The exterior was finished in 1906,

but it took five more years to do the interiors.

[Paul] You can see here the massiveness of the building,

right, you have these hugely thick walls,

all load-bearing masonry, the outside sheathed in limestone.

They're designed to feel imposing,

important, but also long-lasting,

like this institution will always be here.

[Judith] The main building was renamed in 2008

the Stephen A. Schwarzman Building.

Schwarzman is the President of The Blackstone Group,

who gave $100 million towards the restoration

of the library, which reopened in 2011,

just in time to celebrate its centennial.

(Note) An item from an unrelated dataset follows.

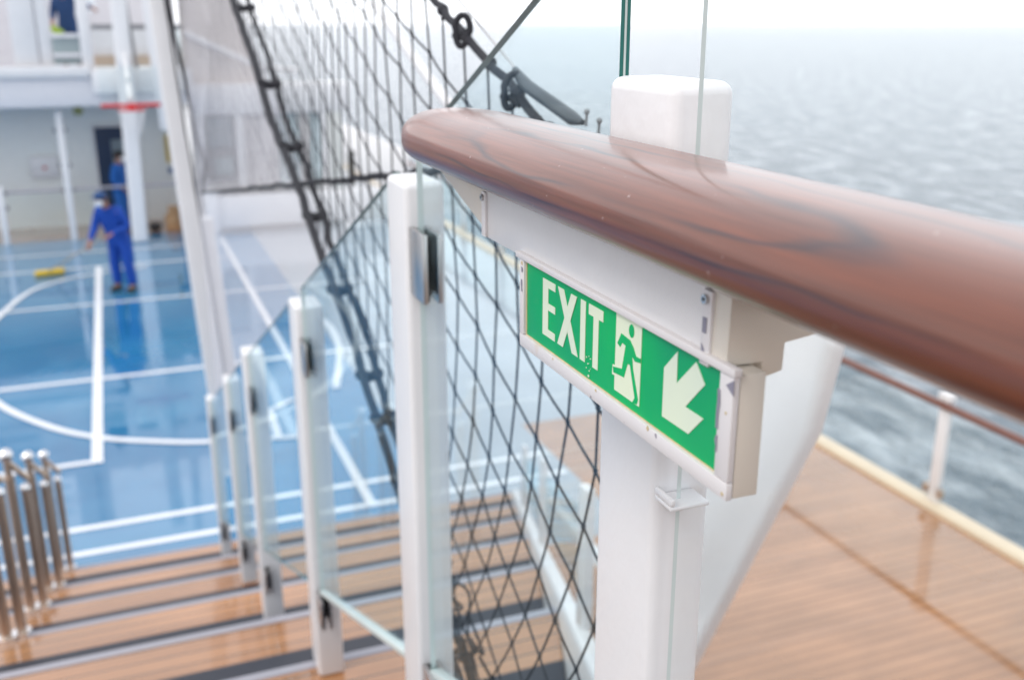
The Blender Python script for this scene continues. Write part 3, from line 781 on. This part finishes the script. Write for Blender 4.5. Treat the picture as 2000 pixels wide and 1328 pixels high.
# ------------------------------------------------------------------ left handrail posts
LG = 'twin steel tube posts at the left end of the steps'
for n, lab in ((3, 'nearest twin brown steel posts at the left picture edge'), (2, 'twin steel posts with pale ball top, second from the left edge'),
               (1, 'twin steel posts with pale ball top, third from the left edge'), (0, 'farthest twin steel posts, beside the court, with pale ball top')):
    Y = YN[n]-.03; zb = ZN[n] if n else .022
    t = empty('twin_tube_post', (-.76, Y, zb), lab, 'post', LG)
    b = MB(); b.tube([(-.792, Y, zb), (-.792, Y, zb+.90)], .029, 14); part(b, 'tube', M['steel_tube'], t, smooth=True)
    b = MB(); b.tube([(-.722, Y+.03, zb), (-.722, Y+.03, zb+.80)], .026, 14); part(b, 'tube', M['steel_tube'], t, smooth=True)
    b = MB(); b.tube([(-.792, Y, zb+.90), (-.792, Y, zb+1.0)], .02, 12); b.tube([(-.792, Y, zb+1.0), (-.70, Y+.03, zb+.86)], .018, 10)
    part(b, 'arm', M['steel_tube'], t, smooth=True)
    b = MB(); b.ball((-.792, Y, zb+1.035), .042, 16, 10); part(b, 'ball_top', M['chrome'], t, smooth=True)
    b = MB(); b.ball((-.722, Y+.03, zb+.80), .031, 12, 8); part(b, 'cap', M['chrome'], t, smooth=True)
    b = MB(); b.tube([(-.792, Y, zb), (-.792, Y, zb+.025)], .048, 16); b.tube([(-.722, Y+.03, zb), (-.722, Y+.03, zb+.022)], .045, 16)
    part(b, 'base_flange', M['chrome'], t, smooth=True)

# ------------------------------------------------------------------ ship side railing
t = empty('ship_side_railing', (6.72, 6.4, .045), 'brown topped white railing with glass along the edge of the teak deck', 'railing')
b = MB(); b.tube([(6.70, y, 1.0) for y in (-12, 0, 10, 24)], .036, 12)
part(b, 'handrail', M['wood_far'], t, smooth=True)
b = MB(); b.box(6.66, 6.76, 24.05, 70, .05, 1.30); part(b, 'bulwark', M['white'], t, bevel=.02)
for k in range(-1, 8):
    y = 6.37 + 2.25*k
    b = MB(); b.box(6.70, 6.76, y-.055, y+.055, .045, .97)
    b.box(6.685, 6.775, y-.07, y+.07, 1.04, 1.12)
    b.box(6.74, 6.76, y-.04, y+.04, .97, 1.04)
    part(b, 'stanchion', M['white'], t, bevel=.012)
    if k < 7:
        b = MB(); b.box(6.715, 6.727, y+.09, y+2.16, .10, .93); part(b, 'pane', [M['glass_far']], t)
    for s_ in (-1, 1):
        b = MB(); b.box(6.685, 6.735, y+s_*.085-.03, y+s_*.085+.03, .12, .20); part(b, 'clamp', M['steel_tube'], t, bevel=.006)

# ------------------------------------------------------------------ deckhouse at the head of the court
t = empty('deckhouse', (-2, 24, 0), 'white two level deckhouse at the far left end of the court', 'building')
b = MB(); b.box(-14, 1.55, 24.0, 24.3, 0, 2.72); part(b, 'lower_wall', M['greenish_wall'], t)
b = MB(); b.box(-14, 1.6, 21.9, 24.6, 2.72, 3.36); part(b, 'floor_slab', M['grey_wall'], t, bevel=.02)
b = MB(); b.box(-14, -.30, 21.80, 21.90, 3.28, 3.50); part(b, 'deck_edge', M['white'], t, bevel=.02)
b = MB(); b.box(-.29, 1.6, 21.82, 21.9, 2.95, 3.42); part(b, 'deck_edge', M['white'], t, bevel=.02)
b = MB(); b.box(-14, -2.2, 22.2, 22.4, 3.5, 6.5); part(b, 'upper_wall', M['grey_wall'], t)
for k in range(9):
    b = MB(); b.box(-14, -1.72, 22.1, 22.19, 3.62+.30*k, 3.645+.30*k); part(b, 'wall_rib', M['white'], t)
b = MB(); b.box(-14, 1.6, 25.2, 25.4, 3.36, 6.5); up = part(b, 'rear_wall', M['grey_wall'], t)
b = MB(); b.box(-.4, 1.5, 25.10, 25.19, 3.36, 3.60); part(b, 'skirting', M['tan'], t)
b = MB(); b.box(-1.62, -1.18, 22.0, 22.35, 3.5, 6.5); part(b, 'pillar', M['white'], t, bevel=.03)
b = MB(); b.box(-1.17, -.93, 22.05, 22.30, 3.5, 6.5); part(b, 'pillar', M['white'], t, bevel=.03)
b = MB(); b.box(-.42, -.20, 21.95, 22.15, 3.42, 5.2); part(b, 'pillar', M['white'], t, bevel=.03)
b = MB(); b.box(-.92, -.43, 22.05, 22.10, 3.52, 4.02); w = part(b, 'windbreak_pane', M['window_green'], t)
b = MB(); b.box(-.92, -.43, 21.98, 22.04, 3.66, 3.73); part(b, 'lower_bar', M['grey_wall'], t)
b = MB(); b.box(-.92, -.43, 21.98, 22.04, 4.03, 4.10); part(b, 'upper_bar', M['white'], t)
b = MB(); b.box(-.18, 1.5, 22.0, 22.06, 4.17, 4.27); part(b, 'balcony_rail', M['grey_dark'], t)
b = MB(); b.box(-.18, 1.5, 22.02, 22.04, 3.45, 4.16); part(b, 'balcony_pane', M['glass_far'], t)
# dark doorway
b = MB(); b.box(-.40, .42, 23.93, 23.99, .02, 2.12); d = part(b, 'door', M['door_dark'], t)
b = MB(); b.box(-.08, .30, 23.90, 23.925, 1.25, 1.85); o = part(b, 'door_window', M['window'], d); o.matrix_parent_inverse = Matrix.Identity(4)
b = MB(); b.box(-.46, -.40, 23.92, 23.99, .0, 2.18); b.box(.42, .48, 23.92, 23.99, .0, 2.18); b.box(-.39, .41, 23.92, 23.99, 2.13, 2.18)
part(b, 'door_frame', M['white'], t)
b = MB(); b.box(-1.75, -1.2, 23.86, 23.99, 1.1, 1.55); part(b, 'wall_cabinet', M['white'], t, bevel=.02)
b = MB(); b.box(-1.5, -1.44, 23.84, 23.859, 1.28, 1.34); part(b, 'cabinet_latch', M['red'], t)
b = MB(); b.ball((-.62, 22.4, 2.60), .10, 10, 8, sc=(1,1,.9)); part(b, 'deck_lamp', M['lamp_green'], t, smooth=True)
b = MB(); b.box(1.05, 1.12, 23.93, 23.99, 1.3, 1.9); part(b, 'notice_strip', M['yellow'], t)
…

[Paul] So the Bryant Park facade of the building is

very different from the front, so you have

this cliff wall, almost, of stone and glass,

and these very narrow, thin strips of window,

and it gives this a sort of modernistic feel

to the back of the building, which was a little bit

controversial at the time, because for some critics,

it felt like it was too much of a difference

from the rest of the building.

So you have the large arched windows,

and then these little pedimented windows.

In fact, these are doorways, it was thought

at the time that there might need to be expansion

of the stacks out towards the park,

and so these doorways were built in to allow that

to happen more naturally if it ever expanded.

[Keith] Because 42nd Street, you know, is,

and Times Square is just a few blocks away,

Grand Central's in the other direction,

the Port Authority Building, visitors

to New York always end up in Midtown,

it's just right in the center of everything,

and yet it's an oasis that's inviting,

the idea of going in and just relaxing,

and reading, it's just so attractive,

and it draws people from all over the world.